Task brief: Transcribe every line exactly. Leave the pictures behind.

Source material:
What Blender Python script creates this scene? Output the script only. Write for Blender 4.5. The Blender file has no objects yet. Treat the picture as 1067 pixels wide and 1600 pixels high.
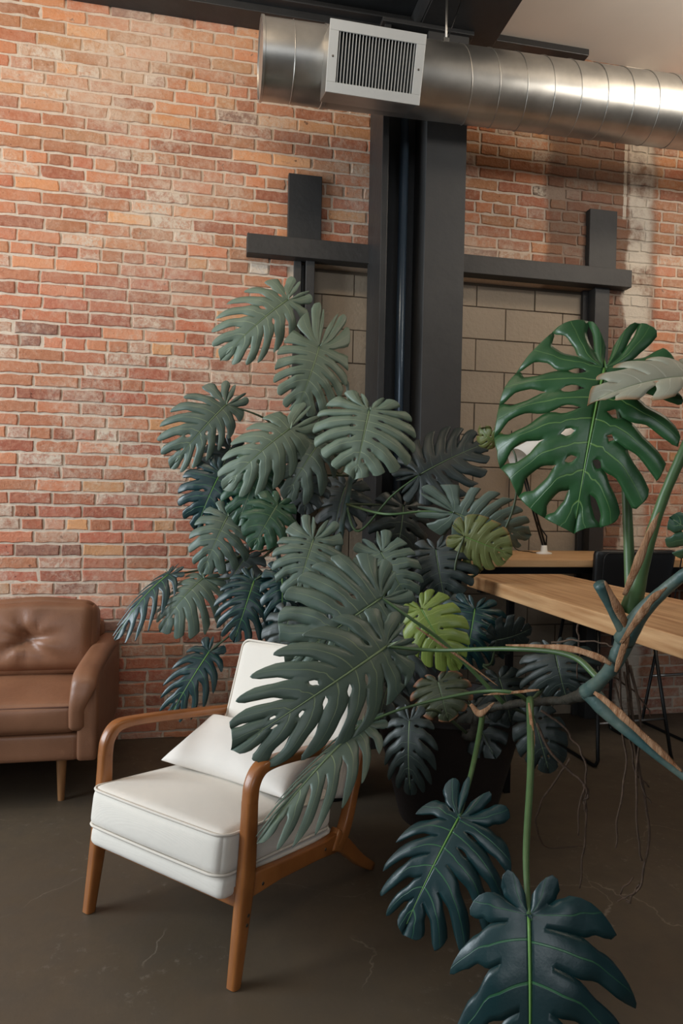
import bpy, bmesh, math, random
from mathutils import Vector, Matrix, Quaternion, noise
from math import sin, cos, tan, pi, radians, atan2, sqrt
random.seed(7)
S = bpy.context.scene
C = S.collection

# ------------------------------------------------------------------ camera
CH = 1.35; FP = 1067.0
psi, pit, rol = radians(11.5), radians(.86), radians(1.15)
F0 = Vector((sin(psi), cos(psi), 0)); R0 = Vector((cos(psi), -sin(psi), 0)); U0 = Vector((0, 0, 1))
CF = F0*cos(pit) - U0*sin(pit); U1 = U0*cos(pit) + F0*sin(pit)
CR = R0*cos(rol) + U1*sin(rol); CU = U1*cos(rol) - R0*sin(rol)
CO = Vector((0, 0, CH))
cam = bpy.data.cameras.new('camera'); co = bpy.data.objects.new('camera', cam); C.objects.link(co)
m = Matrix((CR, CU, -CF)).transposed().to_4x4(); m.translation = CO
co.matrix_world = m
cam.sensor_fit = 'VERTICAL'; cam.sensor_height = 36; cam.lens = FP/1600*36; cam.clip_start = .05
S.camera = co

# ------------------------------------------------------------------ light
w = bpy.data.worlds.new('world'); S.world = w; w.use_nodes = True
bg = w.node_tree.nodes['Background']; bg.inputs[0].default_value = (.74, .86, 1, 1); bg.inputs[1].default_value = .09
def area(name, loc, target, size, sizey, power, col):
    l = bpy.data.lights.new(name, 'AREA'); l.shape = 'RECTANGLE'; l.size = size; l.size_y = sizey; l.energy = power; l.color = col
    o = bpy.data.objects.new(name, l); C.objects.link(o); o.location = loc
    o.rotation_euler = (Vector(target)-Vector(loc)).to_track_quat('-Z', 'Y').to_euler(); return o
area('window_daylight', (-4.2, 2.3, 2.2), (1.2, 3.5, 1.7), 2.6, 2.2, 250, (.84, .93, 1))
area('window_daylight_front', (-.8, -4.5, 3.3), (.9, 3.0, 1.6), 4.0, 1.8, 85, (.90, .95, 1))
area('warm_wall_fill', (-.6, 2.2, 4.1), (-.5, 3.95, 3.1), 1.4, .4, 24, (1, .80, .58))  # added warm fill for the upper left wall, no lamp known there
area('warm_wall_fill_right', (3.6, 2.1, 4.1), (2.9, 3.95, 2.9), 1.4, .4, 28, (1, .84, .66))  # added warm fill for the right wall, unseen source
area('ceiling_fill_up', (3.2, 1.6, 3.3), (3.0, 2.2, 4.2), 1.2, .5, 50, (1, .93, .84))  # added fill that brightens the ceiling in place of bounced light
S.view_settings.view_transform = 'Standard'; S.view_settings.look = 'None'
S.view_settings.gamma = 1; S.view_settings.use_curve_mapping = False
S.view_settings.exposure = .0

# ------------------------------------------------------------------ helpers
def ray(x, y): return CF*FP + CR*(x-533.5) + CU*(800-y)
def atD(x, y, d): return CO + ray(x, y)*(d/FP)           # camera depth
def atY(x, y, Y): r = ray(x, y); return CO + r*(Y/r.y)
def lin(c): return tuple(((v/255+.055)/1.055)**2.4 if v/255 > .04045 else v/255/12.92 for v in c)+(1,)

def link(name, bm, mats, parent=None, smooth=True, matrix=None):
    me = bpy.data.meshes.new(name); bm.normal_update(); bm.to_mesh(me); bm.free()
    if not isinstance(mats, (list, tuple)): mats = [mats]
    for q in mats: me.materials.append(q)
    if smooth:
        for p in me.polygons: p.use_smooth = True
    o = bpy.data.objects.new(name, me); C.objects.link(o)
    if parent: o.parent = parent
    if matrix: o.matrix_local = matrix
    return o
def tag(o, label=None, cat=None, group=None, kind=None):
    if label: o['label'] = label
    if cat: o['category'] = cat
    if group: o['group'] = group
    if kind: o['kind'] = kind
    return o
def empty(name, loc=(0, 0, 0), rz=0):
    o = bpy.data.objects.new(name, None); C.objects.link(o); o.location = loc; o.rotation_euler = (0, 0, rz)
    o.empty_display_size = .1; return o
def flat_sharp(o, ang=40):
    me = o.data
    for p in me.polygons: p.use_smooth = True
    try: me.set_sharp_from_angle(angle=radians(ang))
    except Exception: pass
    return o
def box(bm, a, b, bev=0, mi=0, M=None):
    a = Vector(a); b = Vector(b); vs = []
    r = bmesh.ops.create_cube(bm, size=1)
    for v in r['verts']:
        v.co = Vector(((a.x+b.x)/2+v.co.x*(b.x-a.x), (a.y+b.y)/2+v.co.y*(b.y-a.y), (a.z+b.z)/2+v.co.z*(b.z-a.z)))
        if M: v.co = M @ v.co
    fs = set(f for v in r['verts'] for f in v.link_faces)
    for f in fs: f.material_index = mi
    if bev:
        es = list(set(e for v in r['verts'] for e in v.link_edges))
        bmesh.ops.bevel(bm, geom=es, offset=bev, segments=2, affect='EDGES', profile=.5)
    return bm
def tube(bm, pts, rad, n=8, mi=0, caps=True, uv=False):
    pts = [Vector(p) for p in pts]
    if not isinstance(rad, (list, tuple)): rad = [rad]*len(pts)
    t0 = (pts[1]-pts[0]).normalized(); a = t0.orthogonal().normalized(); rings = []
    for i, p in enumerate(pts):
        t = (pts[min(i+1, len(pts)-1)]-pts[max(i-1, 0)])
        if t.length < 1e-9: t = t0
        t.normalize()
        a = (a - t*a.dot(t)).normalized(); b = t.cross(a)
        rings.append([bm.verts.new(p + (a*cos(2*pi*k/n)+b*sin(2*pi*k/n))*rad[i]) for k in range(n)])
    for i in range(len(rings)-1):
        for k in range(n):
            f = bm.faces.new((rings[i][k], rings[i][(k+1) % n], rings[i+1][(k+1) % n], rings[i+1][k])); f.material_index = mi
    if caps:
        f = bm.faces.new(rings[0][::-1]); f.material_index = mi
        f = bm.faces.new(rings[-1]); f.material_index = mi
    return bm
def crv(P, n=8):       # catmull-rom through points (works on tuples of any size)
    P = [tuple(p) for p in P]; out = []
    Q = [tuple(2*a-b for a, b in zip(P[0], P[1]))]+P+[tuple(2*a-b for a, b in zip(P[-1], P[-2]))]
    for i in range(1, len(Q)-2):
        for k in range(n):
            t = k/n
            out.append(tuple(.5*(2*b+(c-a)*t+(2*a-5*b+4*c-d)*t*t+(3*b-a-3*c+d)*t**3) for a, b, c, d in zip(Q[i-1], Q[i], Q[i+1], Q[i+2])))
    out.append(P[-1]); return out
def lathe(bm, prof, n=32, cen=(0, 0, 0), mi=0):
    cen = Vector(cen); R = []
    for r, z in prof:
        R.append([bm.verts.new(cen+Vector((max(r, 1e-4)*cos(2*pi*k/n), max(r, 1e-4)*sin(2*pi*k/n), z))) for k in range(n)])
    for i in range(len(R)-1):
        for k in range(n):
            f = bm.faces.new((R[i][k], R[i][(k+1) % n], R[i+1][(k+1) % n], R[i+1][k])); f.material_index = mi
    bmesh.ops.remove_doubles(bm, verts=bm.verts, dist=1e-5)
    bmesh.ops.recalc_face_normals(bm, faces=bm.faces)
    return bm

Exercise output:
What Blender Python script creates this scene? Output the script only. Write for Blender 4.5. The Blender file has no objects yet. Treat the picture as 1067 pixels wide and 1600 pixels high.
import bpy, bmesh, math, random
from mathutils import Vector, Matrix, Quaternion, noise
from math import sin, cos, tan, pi, radians, atan2, sqrt
random.seed(7)
S = bpy.context.scene
C = S.collection

# ------------------------------------------------------------------ camera
CH = 1.35; FP = 1067.0
psi, pit, rol = radians(11.5), radians(.86), radians(1.15)
F0 = Vector((sin(psi), cos(psi), 0)); R0 = Vector((cos(psi), -sin(psi), 0)); U0 = Vector((0, 0, 1))
CF = F0*cos(pit) - U0*sin(pit); U1 = U0*cos(pit) + F0*sin(pit)
CR = R0*cos(rol) + U1*sin(rol); CU = U1*cos(rol) - R0*sin(rol)
CO = Vector((0, 0, CH))
cam = bpy.data.cameras.new('camera'); co = bpy.data.objects.new('camera', cam); C.objects.link(co)
m = Matrix((CR, CU, -CF)).transposed().to_4x4(); m.translation = CO
co.matrix_world = m
cam.sensor_fit = 'VERTICAL'; cam.sensor_height = 36; cam.lens = FP/1600*36; cam.clip_start = .05
S.camera = co

# ------------------------------------------------------------------ light
w = bpy.data.worlds.new('world'); S.world = w; w.use_nodes = True
bg = w.node_tree.nodes['Background']; bg.inputs[0].default_value = (.74, .86, 1, 1); bg.inputs[1].default_value = .09
def area(name, loc, target, size, sizey, power, col):
    l = bpy.data.lights.new(name, 'AREA'); l.shape = 'RECTANGLE'; l.size = size; l.size_y = sizey; l.energy = power; l.color = col
    o = bpy.data.objects.new(name, l); C.objects.link(o); o.location = loc
    o.rotation_euler = (Vector(target)-Vector(loc)).to_track_quat('-Z', 'Y').to_euler(); return o
area('window_daylight', (-4.2, 2.3, 2.2), (1.2, 3.5, 1.7), 2.6, 2.2, 250, (.84, .93, 1))
area('window_daylight_front', (-.8, -4.5, 3.3), (.9, 3.0, 1.6), 4.0, 1.8, 85, (.90, .95, 1))
area('warm_wall_fill', (-.6, 2.2, 4.1), (-.5, 3.95, 3.1), 1.4, .4, 24, (1, .80, .58))  # added warm fill for the upper left wall, no lamp known there
area('warm_wall_fill_right', (3.6, 2.1, 4.1), (2.9, 3.95, 2.9), 1.4, .4, 28, (1, .84, .66))  # added warm fill for the right wall, unseen source
area('ceiling_fill_up', (3.2, 1.6, 3.3), (3.0, 2.2, 4.2), 1.2, .5, 50, (1, .93, .84))  # added fill that brightens the ceiling in place of bounced light
S.view_settings.view_transform = 'Standard'; S.view_settings.look = 'None'
S.view_settings.gamma = 1; S.view_settings.use_curve_mapping = False
S.view_settings.exposure = .0

# ------------------------------------------------------------------ helpers
def ray(x, y): return CF*FP + CR*(x-533.5) + CU*(800-y)
def atD(x, y, d): return CO + ray(x, y)*(d/FP)           # camera depth
def atY(x, y, Y): r = ray(x, y); return CO + r*(Y/r.y)
def lin(c): return tuple(((v/255+.055)/1.055)**2.4 if v/255 > .04045 else v/255/12.92 for v in c)+(1,)

def link(name, bm, mats, parent=None, smooth=True, matrix=None):
    me = bpy.data.meshes.new(name); bm.normal_update(); bm.to_mesh(me); bm.free()
    if not isinstance(mats, (list, tuple)): mats = [mats]
    for q in mats: me.materials.append(q)
    if smooth:
        for p in me.polygons: p.use_smooth = True
    o = bpy.data.objects.new(name, me); C.objects.link(o)
    if parent: o.parent = parent
    if matrix: o.matrix_local = matrix
    return o
def tag(o, label=None, cat=None, group=None, kind=None):
    if label: o['label'] = label
    if cat: o['category'] = cat
    if group: o['group'] = group
    if kind: o['kind'] = kind
    return o
def empty(name, loc=(0, 0, 0), rz=0):
    o = bpy.data.objects.new(name, None); C.objects.link(o); o.location = loc; o.rotation_euler = (0, 0, rz)
    o.empty_display_size = .1; return o
def flat_sharp(o, ang=40):
    me = o.data
    for p in me.polygons: p.use_smooth = True
    try: me.set_sharp_from_angle(angle=radians(ang))
    except Exception: pass
    return o
def box(bm, a, b, bev=0, mi=0, M=None):
    a = Vector(a); b = Vector(b); vs = []
    r = bmesh.ops.create_cube(bm, size=1)
    for v in r['verts']:
        v.co = Vector(((a.x+b.x)/2+v.co.x*(b.x-a.x), (a.y+b.y)/2+v.co.y*(b.y-a.y), (a.z+b.z)/2+v.co.z*(b.z-a.z)))
        if M: v.co = M @ v.co
    fs = set(f for v in r['verts'] for f in v.link_faces)
    for f in fs: f.material_index = mi
    if bev:
        es = list(set(e for v in r['verts'] for e in v.link_edges))
        bmesh.ops.bevel(bm, geom=es, offset=bev, segments=2, affect='EDGES', profile=.5)
    return bm
def tube(bm, pts, rad, n=8, mi=0, caps=True, uv=False):
    pts = [Vector(p) for p in pts]
    if not isinstance(rad, (list, tuple)): rad = [rad]*len(pts)
    t0 = (pts[1]-pts[0]).normalized(); a = t0.orthogonal().normalized(); rings = []
    for i, p in enumerate(pts):
        t = (pts[min(i+1, len(pts)-1)]-pts[max(i-1, 0)])
        if t.length < 1e-9: t = t0
        t.normalize()
        a = (a - t*a.dot(t)).normalized(); b = t.cross(a)
        rings.append([bm.verts.new(p + (a*cos(2*pi*k/n)+b*sin(2*pi*k/n))*rad[i]) for k in range(n)])
    for i in range(len(rings)-1):
        for k in range(n):
            f = bm.faces.new((rings[i][k], rings[i][(k+1) % n], rings[i+1][(k+1) % n], rings[i+1][k])); f.material_index = mi
    if caps:
        f = bm.faces.new(rings[0][::-1]); f.material_index = mi
        f = bm.faces.new(rings[-1]); f.material_index = mi
    return bm
def crv(P, n=8):       # catmull-rom through points (works on tuples of any size)
    P = [tuple(p) for p in P]; out = []
    Q = [tuple(2*a-b for a, b in zip(P[0], P[1]))]+P+[tuple(2*a-b for a, b in zip(P[-1], P[-2]))]
    for i in range(1, len(Q)-2):
        for k in range(n):
            t = k/n
            out.append(tuple(.5*(2*b+(c-a)*t+(2*a-5*b+4*c-d)*t*t+(3*b-a-3*c+d)*t**3) for a, b, c, d in zip(Q[i-1], Q[i], Q[i+1], Q[i+2])))
    out.append(P[-1]); return out
def lathe(bm, prof, n=32, cen=(0, 0, 0), mi=0):
    cen = Vector(cen); R = []
    for r, z in prof:
        R.append([bm.verts.new(cen+Vector((max(r, 1e-4)*cos(2*pi*k/n), max(r, 1e-4)*sin(2*pi*k/n), z))) for k in range(n)])
    for i in range(len(R)-1):
        for k in range(n):
            f = bm.faces.new((R[i][k], R[i][(k+1) % n], R[i+1][(k+1) % n], R[i+1][k])); f.material_index = mi
    bmesh.ops.remove_doubles(bm, verts=bm.verts, dist=1e-5)
    bmesh.ops.recalc_face_normals(bm, faces=bm.faces)
    return bm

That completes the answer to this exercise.